Monday, December 05, 2005

Christ-hate

We'll be hearing a lot of Christ-hatred, apparently, with the release of The Lion, the Witch and the Wardrobe. Up till now I've been mostly running across Philip Pullman, getting quoted all over the place in his efforts to become the anti-Lewis and to keep interest in his own books going 10 years after the movie release. I don't think it will work, but the aim -- even if duplicitous -- is at least rational.

Now Polly Toynbee, writing in the UK Guardian, reveals the depths to which hatred of Christianity can go.

Just to clear up one thing, I think she's got a point when she says some Christians have used guilt to manipulate children:
Of all the elements of Christianity, the most repugnant is the notion of the Christ who took our sins upon himself and sacrificed his body in agony to save our souls. Did we ask him to? Poor child Edmund, to blame for everything, must bear the full weight of a guilt only Christians know how to inflict, with a twisted knife to the heart. Every one of those thorns, the nuns used to tell my mother, is hammered into Jesus's holy head every day that you don't eat your greens or say your prayers when you are told.

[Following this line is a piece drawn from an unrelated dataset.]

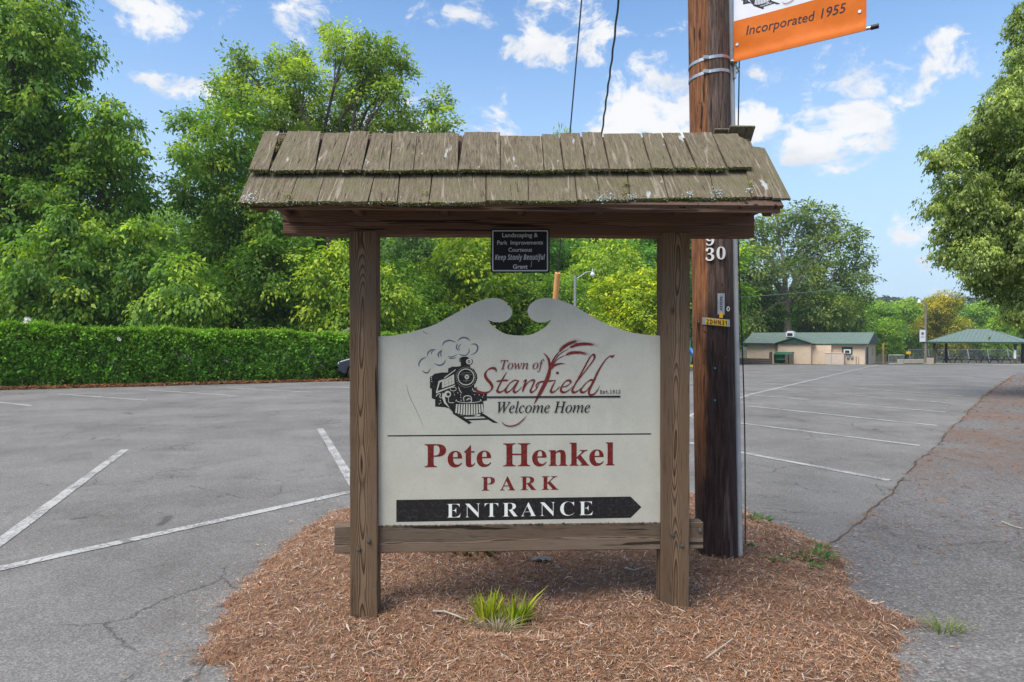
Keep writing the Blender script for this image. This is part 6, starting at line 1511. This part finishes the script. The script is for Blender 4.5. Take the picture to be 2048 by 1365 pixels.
def chainlink(name, label, pts, h, lean=0.0, group=None):
    t = thing(name, label, 'fence', Vector((pts[0][0], pts[0][1], g(pts[0][1]))), 0, group); o = Vector((pts[0][0], pts[0][1], g(pts[0][1]))); wires = MB(); rails = MB()
    for (xa, ya), (xb, yb) in zip(pts[:-1], pts[1:]):
        A_, B_ = Vector((xa, ya, g(ya))) - o, Vector((xb, yb, g(yb))) - o; d_ = (B_ - A_); L = d_.length; nn = Vector((-d_.y, d_.x, 0)).normalized() * lean; upv = Vector((0, 0, h)) + nn
        k = max(1, round(L / 2.6))
        for j in range(k + 1): m_ = MB(); p = A_ + d_ * (j / k); m_.tube([p, p + upv], .04, 6); m_.build('fence_post', M_GALV, t)
        for f_ in (0.03, .98): m_ = MB(); m_.tube([A_ + upv * f_, B_ + upv * f_], .03, 6); m_.build('rail', M_GALV, t)
        s_ = .16; n_ = int(L / s_)
        for j in range(-int(h / s_), n_):
            a0 = max(0, j * s_); z0 = (a0 - j * s_); a1 = min(L, j * s_ + h); z1 = (a1 - j * s_)
            for mir in (0, 1):
                u0, u1 = (a0, a1) if not mir else (L - a0, L - a1); p, q = A_ + d_ * (u0 / L) + upv * (z0 / h), A_ + d_ * (u1 / L) + upv * (z1 / h); sd = Vector((0, 0, .006)); wires.quad(p - sd, p + sd, q + sd, q - sd)
    w_ = wires.build('wire_mesh', M_MESH, t); w_['kind'] = 'stuff'; return t
fx = lambda px, Y: ((px - CX) / F * Y, Y)
chainlink('chain_link_fence', 'short low chain-link fence just right of the beige building', [fx(1777, 79.5), fx(1808, 79.0)], 1.05)
chainlink('chain_link_fence', 'tall leaning chain-link backstop behind the picnic pavilion', [fx(1822, 84), fx(1940, 84.5), fx(2060, 84)], 1.75, .5)
m_ = MB(); q0, q1 = P(1812, 727, 82), P(1862, 727, 82); m_.box((0, 0, .25), (4.5, .2, .55), .02); o = m_.build('concrete_kerb_wall', plain('pale_concrete_wall', (.40, .37, .33), .9, .15, 3)); o.location = ((q0.x + q1.x) / 2, 82.5, g(82.5)); tag(o, 'low pale concrete wall at the foot of the chain-link backstop', 'wall')
m_ = MB(); m_.box((0, 0, 0), (.55, .03, .3), .005); o = m_.build('warning_sign', M_YEL); q = P(1817, 706, 83.5); o.location = q; tag(o, 'tiny yellow sign on the chain-link backstop', 'sign')
# thin line strung across the oak
m_ = MB(); pa, pb = P(1440, 596, 70), P(1760, 568, 90); m_.tube([(pa.lerp(pb, t) - pa) + Vector((0, 0, -1.2 * 4 * t * (1 - t) * .2)) for t in np.linspace(0, 1, 14)], .022, 5); o = m_.build('overhead_line', M_GALV); o.location = pa; tag(o, 'thin pale overhead line crossing in front of the oak', 'cable')

# summer air: one even body of haze round the whole place
m = bpy.data.materials.new('summer_haze'); m.use_nodes = True; m.node_tree.nodes.clear(); ht_ = NT(m.node_tree)
hv = ht_.n('ShaderNodeVolumePrincipled', {'Color': (.80, .88, 1.0, 1), 'Density': .00032, 'Anisotropy': .1}); ho = ht_.n('ShaderNodeOutputMaterial'); lk(ht_, hv.outputs[0], ho.inputs['Volume'])
hz = MB(); hz.box((0, 440, 20.5), (2500, 980, 67)); hz.build('haze', m, kind='stuff')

So the resurrected Aslan gives Edmund a long, life-changing talking-to high up on the rocks out of our earshot. When the poor boy comes back down with the sacred lion's breath upon him he is transformed unrecognisably into a Stepford brother, well and truly purged.
I've read a book by a Catholic priest, containing various meditations on the stations of the cross. They were all awful (though the priest was a kind-hearted, well-meaning soul), but the meditation "for children" was hideous, containing just the sort of guilt-smack Toynbee says her mother got from the nuns. The result, as so often happens when guilt -- as it inevitably does -- goes sour, is a soaring rage full of fear, shame at having been duped, and a wall that keeps one from looking at the situation in any light but one's own defensive anger.

But however pitiably Toynbee came by her rage, her view is still warped by it.

At the core of her argument with Aslan -- and with Christ -- is that He's not just the Lamb but also the Lion.
Christ should surely be no lion (let alone with the orotund voice of Liam Neeson). He was the lamb, representing the meek of the earth, weak, poor and refusing to fight.
For Toynbee, Christ must always be "gentle Jesus, meek and mild," certainly not "a mighty fortress." She mocks the idea of a powerful Christ: "Because here in Narnia is the perfect Republican, muscular Christianity for America -- that warped, distorted neo-fascist strain that thinks might is proof of right."

Lewis, a British citizen, was neither was neither Republican nor Democrat, certainly not as those parties align themselves in the dawning years of the 21st century. What Toynbee fails to understand -- or, understanding, hates -- is that in fairy stories good people are rewarded and bad people punished; heroes become kings and queens, and villains get their comeuppance. The Church is not a place for rolling over and letting the bad guy kick you; it's an army of martyrs who laughed at death and saints who killed dragons and cities protected from marauding armies by an icon of the Theotokos.

She says that in Great Britain 43 percent of people polled didn't know what event Easter celebrates. How much of that ignorance and disdain is due to the "sensitive," "mild" and "inoffensive" cup of weak tea that Christianity has become? Toynbee would like to keep it that way, but Toynbee, as she says herself, is no friend of the Church.

And Aslan, the Lion who plays like a being at once thunderstorm and kitten, may be a worthy opponent to such a view. The fact that Toynbee is so upset is a sign of hope.